The 6-foot-8 big is averaging 23.5 points and 10.5 rebounds over his last two games.

Nevada v New Mexico Photo by Sam Wasson/Getty Images

The Nevada Wolf Pack has won three of their last four games after suffering their first three-game skid of the season. Those three victories came at home to Colorado State, San Jose State and, most recently went on the road to knock off No. 22 Utah State—one of their biggest victories of the season that improved them to 5-4 in MW play.

The biggest takeaway from their last two games has been the emergence of sophomore big Nick Davidson, who’s playing the best basketball of his career.

The sophomore is averaging 11.6 points and 7.0 rebounds in 23 starts this season, shooting 54.9 percent from the floor and 30.4 percent from 3-point range.

Though Davidson’s tallied his first two 20-point, 10-rebound double-doubles over the last two games, dominating San Jose State’s frontcourt plus Utah State big Great Osobor. He tallied 23.5 points, 10.5 rebounds, two assists and one steal on a combined 18-of-26 shooting, including 12-of-16 from 3-point range.

“My confidence has risen, obviously,” he said after Wednesday’s game. “And my teammates are finding me in open positions. And you know, haven’t been shooting the ball well prior to this, and they trusted me to keep shooting, keep shooting, and it’s finally falling.”

“Nick Davidson was terrific,” head coach Steve Alford added. “And he’s been trending that way. He’s been having a really good year, but he’s playing at a really high level right now.”

Davidson entered the rotation last season in lieu of K.J. Hymes’ back injury, appearing in all 30 games behind former Wolf Pack big Will Baker—who transferred to LSU over the offseason—making a positive impact. He was more efficient from 3-point range, but has improved as a finisher, rebounder and as a pure defender against bigs.

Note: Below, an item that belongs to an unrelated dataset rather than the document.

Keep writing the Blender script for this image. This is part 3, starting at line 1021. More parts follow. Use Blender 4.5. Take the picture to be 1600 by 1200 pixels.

This year, he’s been 29.8 points per 100 possessions better with Davidson on the floor—including 24.1 points offensively—grading in the 99th percentile, per CBB Analytics (subscription required). The team’s effective field goal percentage also raises 11.1 percent (99th percentile) while its turnover percentage has improved by 2.4 percent (83 percentile).

Nevada will obviously need its star-studded backcourt in Jarod Lucas and Kenan Blackshear to play at their highest level if they want to play in the big dance in March. But there’s a world where Davidson could be the “secret” sauce to Nevada’s success as the season progresses, should he keep this play up. He’s been Nevada’s best big, by far, and is offers positional versatility in the frontcourt, even though his shot hasn’t always fallen.